Гофштетер рассказал о рекомендациях Бауэра. Однако тот не взял протянутое письмо, а позвал жену и попросил прочитать его вслух. Только тогда Гофштетер понял, что Герман слеп. Жена зачитала рекомендации и добавила, что «подпись несомненно принадлежит доктору Бауэру».
Герман заметно расслабился и начал свой рассказ. Его родители погибли от рук нацистов, сам он тоже побывал в концлагере. Впрочем, Герман тут же добавил: «В моих жилах течет еврейская кровь, но жена – немка, и нашу дочь воспитывает она». За Эйхманом он следил лишь по одной причине: чтобы «воздать нацистам за муки и горе, которые они доставили мне и моей семье».
Полтора года назад он жил в пригороде Буэнос-Айреса – Оливос, где его знали исключительно как немца. Дочь Сильвия стала встречаться с молодым человеком по имени Николас Эйхман, который не догадывался о ее еврейском происхождении. Он несколько раз бывал в доме Германа и как-то обмолвился, что немцам стоило истребить всех евреев до единого. Была и другая подсказка: у Николаса отсутствовал выраженный региональный акцент, и он объяснил это тем, что отец во время войны часто менял место службы.

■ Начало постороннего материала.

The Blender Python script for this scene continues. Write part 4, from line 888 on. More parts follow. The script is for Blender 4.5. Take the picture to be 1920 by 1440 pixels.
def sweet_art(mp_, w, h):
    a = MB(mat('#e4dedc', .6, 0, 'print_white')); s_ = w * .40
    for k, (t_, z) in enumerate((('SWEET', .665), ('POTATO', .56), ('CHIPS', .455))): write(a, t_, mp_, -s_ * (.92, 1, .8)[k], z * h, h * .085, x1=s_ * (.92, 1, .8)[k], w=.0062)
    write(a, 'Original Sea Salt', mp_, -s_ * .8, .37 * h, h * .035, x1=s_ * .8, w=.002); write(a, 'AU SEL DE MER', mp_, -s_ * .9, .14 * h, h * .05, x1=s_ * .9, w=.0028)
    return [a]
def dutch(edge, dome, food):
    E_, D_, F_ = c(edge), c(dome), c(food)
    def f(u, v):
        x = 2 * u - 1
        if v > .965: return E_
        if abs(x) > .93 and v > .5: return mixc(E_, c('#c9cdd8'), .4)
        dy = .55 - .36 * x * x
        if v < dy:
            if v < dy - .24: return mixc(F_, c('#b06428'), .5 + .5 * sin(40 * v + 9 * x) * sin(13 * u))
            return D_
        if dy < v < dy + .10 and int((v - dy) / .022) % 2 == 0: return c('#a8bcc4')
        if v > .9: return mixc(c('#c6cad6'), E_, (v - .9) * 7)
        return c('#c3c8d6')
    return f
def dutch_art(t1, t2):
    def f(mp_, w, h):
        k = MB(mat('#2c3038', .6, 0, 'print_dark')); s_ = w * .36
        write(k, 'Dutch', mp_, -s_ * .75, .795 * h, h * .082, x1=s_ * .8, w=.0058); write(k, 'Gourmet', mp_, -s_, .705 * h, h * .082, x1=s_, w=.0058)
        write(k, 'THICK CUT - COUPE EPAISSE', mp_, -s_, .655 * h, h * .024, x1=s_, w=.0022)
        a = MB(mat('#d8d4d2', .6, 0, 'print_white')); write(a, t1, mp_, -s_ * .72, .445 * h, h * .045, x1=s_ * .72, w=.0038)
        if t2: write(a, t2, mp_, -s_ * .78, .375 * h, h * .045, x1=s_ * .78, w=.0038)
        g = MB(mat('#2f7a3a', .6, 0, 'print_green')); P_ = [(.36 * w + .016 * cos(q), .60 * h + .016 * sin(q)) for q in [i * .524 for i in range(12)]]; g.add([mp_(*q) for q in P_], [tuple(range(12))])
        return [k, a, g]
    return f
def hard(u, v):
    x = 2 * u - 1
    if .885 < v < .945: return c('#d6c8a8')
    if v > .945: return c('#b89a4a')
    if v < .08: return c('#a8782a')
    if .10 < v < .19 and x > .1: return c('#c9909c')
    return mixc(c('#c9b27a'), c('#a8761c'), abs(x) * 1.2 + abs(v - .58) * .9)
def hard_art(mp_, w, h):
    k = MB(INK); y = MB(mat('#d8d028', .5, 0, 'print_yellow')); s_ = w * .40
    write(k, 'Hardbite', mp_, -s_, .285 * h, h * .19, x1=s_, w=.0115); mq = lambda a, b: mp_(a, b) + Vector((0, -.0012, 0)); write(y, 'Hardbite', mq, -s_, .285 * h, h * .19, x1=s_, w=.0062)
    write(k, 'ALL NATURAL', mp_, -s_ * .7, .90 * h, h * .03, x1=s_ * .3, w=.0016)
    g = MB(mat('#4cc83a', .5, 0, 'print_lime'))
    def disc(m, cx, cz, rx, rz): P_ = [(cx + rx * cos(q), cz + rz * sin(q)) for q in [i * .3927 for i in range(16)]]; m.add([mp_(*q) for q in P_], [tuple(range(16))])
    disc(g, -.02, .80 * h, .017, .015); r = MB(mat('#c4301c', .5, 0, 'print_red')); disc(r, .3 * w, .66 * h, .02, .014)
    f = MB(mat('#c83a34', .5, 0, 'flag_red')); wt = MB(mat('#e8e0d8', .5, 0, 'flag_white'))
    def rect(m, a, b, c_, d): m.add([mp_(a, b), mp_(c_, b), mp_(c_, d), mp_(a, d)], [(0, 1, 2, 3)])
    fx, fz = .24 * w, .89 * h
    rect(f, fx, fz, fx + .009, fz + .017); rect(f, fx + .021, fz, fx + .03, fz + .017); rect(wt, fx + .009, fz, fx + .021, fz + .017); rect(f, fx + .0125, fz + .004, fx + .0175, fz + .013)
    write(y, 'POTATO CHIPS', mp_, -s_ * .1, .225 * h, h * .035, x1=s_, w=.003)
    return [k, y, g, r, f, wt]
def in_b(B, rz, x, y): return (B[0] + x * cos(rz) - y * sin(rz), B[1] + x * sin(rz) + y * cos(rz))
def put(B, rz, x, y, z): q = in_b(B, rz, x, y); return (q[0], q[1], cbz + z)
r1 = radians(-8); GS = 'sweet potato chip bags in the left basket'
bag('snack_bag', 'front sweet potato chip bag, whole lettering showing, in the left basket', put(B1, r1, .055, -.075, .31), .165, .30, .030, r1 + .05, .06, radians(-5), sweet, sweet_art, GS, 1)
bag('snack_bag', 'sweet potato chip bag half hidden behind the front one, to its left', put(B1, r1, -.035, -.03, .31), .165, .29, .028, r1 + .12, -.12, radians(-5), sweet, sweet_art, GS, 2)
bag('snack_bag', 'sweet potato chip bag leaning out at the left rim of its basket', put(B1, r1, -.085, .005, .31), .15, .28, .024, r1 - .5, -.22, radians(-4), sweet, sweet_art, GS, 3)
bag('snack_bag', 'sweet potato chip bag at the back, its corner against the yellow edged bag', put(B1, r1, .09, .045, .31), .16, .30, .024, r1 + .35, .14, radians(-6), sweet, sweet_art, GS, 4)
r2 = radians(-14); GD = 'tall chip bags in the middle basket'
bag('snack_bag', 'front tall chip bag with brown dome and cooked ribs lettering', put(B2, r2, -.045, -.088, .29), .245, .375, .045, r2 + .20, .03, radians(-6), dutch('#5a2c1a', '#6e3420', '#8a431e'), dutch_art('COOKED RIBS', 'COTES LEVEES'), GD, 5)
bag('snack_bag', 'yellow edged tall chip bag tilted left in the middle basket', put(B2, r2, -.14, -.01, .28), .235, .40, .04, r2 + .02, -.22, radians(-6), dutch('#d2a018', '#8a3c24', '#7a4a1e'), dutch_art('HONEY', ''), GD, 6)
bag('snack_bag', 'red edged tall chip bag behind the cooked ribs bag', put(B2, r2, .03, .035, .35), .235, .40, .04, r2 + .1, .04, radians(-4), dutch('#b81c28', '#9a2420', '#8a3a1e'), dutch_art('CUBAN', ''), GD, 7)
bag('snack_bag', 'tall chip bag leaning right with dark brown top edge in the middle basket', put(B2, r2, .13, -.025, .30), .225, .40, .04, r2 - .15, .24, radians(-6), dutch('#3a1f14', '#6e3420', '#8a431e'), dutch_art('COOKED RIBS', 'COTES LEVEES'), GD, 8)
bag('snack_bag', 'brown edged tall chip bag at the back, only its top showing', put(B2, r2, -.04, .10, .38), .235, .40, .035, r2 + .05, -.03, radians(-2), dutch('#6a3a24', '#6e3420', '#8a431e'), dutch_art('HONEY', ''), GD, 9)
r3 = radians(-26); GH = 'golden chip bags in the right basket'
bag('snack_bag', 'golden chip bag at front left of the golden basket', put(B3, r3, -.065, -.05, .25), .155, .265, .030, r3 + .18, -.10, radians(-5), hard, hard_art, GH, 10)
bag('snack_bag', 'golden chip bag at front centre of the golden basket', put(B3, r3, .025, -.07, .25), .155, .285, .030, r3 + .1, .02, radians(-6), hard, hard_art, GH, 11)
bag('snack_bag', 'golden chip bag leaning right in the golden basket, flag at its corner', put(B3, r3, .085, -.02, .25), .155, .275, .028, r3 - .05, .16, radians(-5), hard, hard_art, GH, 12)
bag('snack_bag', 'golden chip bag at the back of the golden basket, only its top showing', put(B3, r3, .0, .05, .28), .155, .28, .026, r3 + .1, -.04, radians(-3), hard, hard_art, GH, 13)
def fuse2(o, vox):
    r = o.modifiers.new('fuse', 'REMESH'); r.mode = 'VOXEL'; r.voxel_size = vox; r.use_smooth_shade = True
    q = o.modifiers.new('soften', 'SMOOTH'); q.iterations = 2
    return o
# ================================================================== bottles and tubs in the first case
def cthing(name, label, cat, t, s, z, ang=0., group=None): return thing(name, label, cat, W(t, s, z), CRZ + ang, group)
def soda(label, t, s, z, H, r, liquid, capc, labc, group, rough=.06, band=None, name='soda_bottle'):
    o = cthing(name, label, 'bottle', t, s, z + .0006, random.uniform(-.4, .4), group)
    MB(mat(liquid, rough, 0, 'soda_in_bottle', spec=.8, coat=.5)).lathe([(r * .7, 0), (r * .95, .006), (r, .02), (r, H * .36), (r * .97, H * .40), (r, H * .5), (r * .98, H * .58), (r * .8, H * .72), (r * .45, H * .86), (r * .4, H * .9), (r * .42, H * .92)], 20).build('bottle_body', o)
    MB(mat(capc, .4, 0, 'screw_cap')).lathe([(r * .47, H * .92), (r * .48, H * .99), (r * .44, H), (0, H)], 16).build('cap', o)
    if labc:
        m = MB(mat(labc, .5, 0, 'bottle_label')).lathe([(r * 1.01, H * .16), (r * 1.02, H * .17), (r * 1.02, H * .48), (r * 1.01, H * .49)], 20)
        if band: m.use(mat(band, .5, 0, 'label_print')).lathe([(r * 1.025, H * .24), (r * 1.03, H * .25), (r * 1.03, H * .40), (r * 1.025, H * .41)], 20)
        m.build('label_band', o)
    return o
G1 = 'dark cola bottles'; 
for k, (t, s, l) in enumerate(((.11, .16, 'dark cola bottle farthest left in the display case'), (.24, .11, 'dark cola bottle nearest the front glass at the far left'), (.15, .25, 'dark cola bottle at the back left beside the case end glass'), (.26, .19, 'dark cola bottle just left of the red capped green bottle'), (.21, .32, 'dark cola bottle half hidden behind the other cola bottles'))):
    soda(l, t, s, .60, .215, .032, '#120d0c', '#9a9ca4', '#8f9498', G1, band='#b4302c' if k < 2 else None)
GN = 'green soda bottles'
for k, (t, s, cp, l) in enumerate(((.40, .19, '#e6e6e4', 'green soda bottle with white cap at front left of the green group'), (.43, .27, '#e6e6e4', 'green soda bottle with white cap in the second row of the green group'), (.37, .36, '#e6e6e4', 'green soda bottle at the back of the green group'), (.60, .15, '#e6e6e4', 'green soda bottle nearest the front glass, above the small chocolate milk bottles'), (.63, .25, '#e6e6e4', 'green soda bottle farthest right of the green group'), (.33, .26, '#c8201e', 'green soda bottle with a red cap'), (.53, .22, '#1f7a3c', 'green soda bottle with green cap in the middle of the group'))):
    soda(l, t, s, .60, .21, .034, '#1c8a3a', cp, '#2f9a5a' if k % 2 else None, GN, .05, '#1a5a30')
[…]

И однажды, после репортажа о военных преступниках, где упоминался Эйхман, Герман пришел к выводу: Николас – его сын. В те дни нацисты чувствовали себя в Аргентине как дома, практически не скрывались, и хотя сам Эйхман сменил фамилию, его сыновья этого делать не стали. Единственная предосторожность: Николас держал в тайне свой домашний адрес и, переписываясь с Сильвией после ее переезда, всегда просил отправлять письма на адрес знакомых. Это лишь усилило подозрения Германа, и он решил связаться с Бауэром.
Тут в комнату вошла Сильвия – «красивая девушка лет двадцати», как ее описал Гофштетер. Было очевидно, что если она и испытывала прежде какие-то чувства к Николасу, то они давно забыты. Когда Бауэр попросил Германа съездить в Буэнос-Айрес и проверить ситуацию на месте, тот взял с собой дочь: не только как глаза для слепого, но и как подругу Николаса. С помощью знакомых она нашла нужный дом и постучала в дверь.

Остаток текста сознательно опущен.